I've been feeling a bit down the past few days. The departure of some good people from Advogato is probably a factor.
I want this to be a good site, and bring people together as part of a community. I know I can't please everybody all the time. But I am wondering if there are some basic things I can do to make this a more congenial place.
First, I deliberately chose a light touch for applying the trust metrics. They're basically opt-in, especially the more recent diary ratings. I had thought that users of this site would have a fairly thick skin, and that simply giving people the tools to filter out stuff they didn't want to see would be sufficient. But perhaps that assumption isn't right. Maybe the default should be to present the recentlog with a trust metric computed relative to a "seed", so that most people wouldn't see low-ranked entries unless they deliberately chose to seek them out.

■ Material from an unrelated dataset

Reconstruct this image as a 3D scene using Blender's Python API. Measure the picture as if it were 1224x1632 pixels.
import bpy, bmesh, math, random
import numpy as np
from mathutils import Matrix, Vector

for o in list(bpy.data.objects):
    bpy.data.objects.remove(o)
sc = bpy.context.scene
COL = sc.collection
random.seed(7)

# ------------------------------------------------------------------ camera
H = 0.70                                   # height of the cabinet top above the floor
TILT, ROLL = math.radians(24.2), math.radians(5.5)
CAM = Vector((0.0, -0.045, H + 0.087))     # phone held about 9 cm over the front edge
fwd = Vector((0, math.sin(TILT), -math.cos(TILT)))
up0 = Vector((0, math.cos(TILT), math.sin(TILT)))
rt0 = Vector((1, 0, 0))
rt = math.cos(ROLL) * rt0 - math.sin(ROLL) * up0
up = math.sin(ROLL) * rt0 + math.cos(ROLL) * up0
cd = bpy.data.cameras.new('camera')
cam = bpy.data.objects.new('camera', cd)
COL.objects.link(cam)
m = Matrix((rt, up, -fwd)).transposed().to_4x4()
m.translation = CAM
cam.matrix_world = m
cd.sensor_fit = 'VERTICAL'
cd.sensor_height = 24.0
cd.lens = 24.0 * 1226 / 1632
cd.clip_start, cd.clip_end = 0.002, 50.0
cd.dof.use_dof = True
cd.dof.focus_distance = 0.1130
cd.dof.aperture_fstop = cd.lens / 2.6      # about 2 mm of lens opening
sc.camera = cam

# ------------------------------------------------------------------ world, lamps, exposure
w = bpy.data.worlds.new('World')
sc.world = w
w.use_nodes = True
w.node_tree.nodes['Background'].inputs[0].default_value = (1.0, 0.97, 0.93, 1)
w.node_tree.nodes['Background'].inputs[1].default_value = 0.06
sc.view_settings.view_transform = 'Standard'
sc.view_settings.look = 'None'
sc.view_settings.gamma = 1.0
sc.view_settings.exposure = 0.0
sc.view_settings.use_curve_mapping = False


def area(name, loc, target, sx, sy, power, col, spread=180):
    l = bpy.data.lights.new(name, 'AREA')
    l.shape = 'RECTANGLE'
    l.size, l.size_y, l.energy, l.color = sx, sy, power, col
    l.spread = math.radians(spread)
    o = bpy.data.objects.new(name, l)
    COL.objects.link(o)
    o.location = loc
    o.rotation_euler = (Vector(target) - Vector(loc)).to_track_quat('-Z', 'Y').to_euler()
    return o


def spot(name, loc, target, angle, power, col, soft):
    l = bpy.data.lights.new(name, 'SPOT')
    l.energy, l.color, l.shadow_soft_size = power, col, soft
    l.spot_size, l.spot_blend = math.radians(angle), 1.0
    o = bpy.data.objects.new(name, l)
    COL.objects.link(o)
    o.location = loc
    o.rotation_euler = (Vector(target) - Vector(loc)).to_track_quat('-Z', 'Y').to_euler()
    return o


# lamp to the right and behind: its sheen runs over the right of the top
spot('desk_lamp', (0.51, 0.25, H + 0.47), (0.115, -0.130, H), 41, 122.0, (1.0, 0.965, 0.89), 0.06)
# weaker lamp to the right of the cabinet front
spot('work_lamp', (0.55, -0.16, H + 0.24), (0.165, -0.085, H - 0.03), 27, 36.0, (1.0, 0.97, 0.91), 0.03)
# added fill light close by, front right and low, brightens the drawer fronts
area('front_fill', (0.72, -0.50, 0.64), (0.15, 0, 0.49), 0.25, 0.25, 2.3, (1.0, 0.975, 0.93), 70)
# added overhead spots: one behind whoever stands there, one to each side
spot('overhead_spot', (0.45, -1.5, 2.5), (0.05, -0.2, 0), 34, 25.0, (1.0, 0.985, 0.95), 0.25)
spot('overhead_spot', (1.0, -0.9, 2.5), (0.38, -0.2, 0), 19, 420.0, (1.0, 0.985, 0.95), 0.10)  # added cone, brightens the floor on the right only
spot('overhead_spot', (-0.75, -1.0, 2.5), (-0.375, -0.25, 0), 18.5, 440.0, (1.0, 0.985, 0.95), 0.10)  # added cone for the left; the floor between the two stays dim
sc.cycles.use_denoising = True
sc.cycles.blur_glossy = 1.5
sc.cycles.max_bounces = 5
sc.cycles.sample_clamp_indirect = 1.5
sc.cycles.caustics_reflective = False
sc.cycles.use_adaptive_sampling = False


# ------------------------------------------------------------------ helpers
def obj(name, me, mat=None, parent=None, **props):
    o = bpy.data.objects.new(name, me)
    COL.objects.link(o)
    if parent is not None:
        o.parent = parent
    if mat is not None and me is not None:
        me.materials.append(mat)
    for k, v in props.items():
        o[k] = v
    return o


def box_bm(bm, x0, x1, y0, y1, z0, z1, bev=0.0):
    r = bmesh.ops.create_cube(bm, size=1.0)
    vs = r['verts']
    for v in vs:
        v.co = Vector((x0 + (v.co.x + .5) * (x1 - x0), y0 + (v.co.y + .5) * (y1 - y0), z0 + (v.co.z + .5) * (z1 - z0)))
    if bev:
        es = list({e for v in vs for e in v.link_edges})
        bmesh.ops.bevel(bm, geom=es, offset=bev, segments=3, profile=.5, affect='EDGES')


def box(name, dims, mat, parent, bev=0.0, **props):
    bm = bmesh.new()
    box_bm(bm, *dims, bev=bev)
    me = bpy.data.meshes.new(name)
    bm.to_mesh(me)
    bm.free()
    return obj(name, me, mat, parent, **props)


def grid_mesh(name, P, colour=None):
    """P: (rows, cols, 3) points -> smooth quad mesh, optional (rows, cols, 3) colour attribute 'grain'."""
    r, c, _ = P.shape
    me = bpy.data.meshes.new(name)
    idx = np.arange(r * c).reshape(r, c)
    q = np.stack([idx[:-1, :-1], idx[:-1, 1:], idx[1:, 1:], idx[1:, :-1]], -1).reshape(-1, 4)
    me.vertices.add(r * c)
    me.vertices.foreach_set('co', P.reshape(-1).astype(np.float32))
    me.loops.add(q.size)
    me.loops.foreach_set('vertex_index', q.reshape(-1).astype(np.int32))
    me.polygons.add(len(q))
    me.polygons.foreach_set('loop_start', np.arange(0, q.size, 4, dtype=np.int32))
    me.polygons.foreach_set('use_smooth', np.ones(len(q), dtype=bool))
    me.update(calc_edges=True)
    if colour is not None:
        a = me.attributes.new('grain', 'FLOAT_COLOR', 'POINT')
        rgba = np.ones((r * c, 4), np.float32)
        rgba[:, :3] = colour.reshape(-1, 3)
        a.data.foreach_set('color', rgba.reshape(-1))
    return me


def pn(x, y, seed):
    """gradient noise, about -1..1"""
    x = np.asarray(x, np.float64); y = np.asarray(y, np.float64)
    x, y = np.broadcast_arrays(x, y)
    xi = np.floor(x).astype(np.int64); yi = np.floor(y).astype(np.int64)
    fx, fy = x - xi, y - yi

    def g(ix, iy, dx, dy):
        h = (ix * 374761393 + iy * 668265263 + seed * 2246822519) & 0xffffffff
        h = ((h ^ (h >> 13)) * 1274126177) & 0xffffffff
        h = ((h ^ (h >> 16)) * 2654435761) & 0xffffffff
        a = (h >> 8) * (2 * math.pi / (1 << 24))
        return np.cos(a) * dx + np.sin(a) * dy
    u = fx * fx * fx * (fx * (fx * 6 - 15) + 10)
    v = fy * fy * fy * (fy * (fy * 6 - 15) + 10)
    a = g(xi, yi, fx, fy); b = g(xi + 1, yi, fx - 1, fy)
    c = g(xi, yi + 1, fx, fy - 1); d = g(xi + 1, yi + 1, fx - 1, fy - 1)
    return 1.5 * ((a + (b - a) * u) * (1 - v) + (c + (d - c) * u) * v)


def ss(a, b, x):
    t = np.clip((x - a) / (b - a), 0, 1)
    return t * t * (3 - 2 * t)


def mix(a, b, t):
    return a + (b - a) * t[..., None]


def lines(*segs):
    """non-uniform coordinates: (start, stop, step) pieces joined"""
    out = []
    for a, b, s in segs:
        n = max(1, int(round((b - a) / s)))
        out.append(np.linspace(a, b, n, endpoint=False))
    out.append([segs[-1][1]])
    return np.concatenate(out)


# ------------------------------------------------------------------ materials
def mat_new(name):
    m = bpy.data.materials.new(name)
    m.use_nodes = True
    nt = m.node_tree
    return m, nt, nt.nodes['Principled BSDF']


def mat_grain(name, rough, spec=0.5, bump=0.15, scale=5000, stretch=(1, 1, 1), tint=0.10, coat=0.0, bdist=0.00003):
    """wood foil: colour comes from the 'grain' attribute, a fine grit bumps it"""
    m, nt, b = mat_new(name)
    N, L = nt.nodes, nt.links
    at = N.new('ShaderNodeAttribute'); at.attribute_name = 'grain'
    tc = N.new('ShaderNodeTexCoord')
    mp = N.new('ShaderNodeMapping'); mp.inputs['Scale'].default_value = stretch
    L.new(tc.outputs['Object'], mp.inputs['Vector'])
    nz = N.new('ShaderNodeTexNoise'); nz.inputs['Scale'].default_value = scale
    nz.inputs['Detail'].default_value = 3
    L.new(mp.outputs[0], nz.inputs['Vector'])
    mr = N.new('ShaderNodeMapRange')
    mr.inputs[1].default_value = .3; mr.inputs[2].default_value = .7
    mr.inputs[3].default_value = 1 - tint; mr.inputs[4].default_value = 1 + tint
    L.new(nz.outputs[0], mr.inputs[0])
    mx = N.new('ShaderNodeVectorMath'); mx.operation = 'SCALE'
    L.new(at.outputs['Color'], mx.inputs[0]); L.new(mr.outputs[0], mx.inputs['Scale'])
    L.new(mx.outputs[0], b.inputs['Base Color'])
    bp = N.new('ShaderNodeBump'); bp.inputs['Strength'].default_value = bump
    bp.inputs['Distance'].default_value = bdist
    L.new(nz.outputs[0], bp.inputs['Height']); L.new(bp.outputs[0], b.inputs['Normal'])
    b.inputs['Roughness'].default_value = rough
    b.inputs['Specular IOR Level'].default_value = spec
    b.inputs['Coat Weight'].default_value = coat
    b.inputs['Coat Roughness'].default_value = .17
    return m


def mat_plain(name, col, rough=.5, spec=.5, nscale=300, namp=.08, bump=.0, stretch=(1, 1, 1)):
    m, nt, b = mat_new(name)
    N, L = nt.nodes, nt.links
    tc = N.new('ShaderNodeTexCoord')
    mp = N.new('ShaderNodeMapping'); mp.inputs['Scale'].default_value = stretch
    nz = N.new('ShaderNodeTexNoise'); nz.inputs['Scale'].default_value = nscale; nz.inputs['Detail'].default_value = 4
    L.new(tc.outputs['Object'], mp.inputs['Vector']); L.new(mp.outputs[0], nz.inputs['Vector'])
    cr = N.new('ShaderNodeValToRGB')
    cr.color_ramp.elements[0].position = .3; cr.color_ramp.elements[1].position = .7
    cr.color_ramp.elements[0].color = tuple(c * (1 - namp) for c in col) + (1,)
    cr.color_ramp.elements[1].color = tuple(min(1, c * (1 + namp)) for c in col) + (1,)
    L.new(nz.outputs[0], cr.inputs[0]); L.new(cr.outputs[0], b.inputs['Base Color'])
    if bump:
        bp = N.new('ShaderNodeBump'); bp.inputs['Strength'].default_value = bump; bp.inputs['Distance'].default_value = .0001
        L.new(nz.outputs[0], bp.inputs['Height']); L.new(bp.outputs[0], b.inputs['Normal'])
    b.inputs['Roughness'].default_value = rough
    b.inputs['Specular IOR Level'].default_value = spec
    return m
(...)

I've been thinking of doing something like that for an RSS feed of the recentlog anyway, as there aren't good client-side tools for filtering those. So the question is: would stronger filtering bring back the people who left? Is this an important goal, in any case?
There's always been a tension between people wanting to find their own blog hosting, or have them hosted here. As a blog host, this site has been fairly minimalist, although I can definitely see adding in the really important features over time. But perhaps it's more distributed, more Web-like, for each person to be responsible for their own blog hosting, and use other tools to integrate blogs from disparate servers. In the meantime, I think our recentlog provides a useful and interesting mix of individual postings and communal discussions.
Inline functions
After some more thinking, I don't really like the DEF_INLINE macro I wrote about last time. The simplest approach, I think, is to define the "inline" keyword to that of the compiler, or, if the compiler simply doesn't support inlining, then to the empty string, so that each .c file that includes the .h with the inline functions gets its own static copy. An interesting question is: are there any compilers in widespread use today which do not support inlining? Certainly none of the ones I use.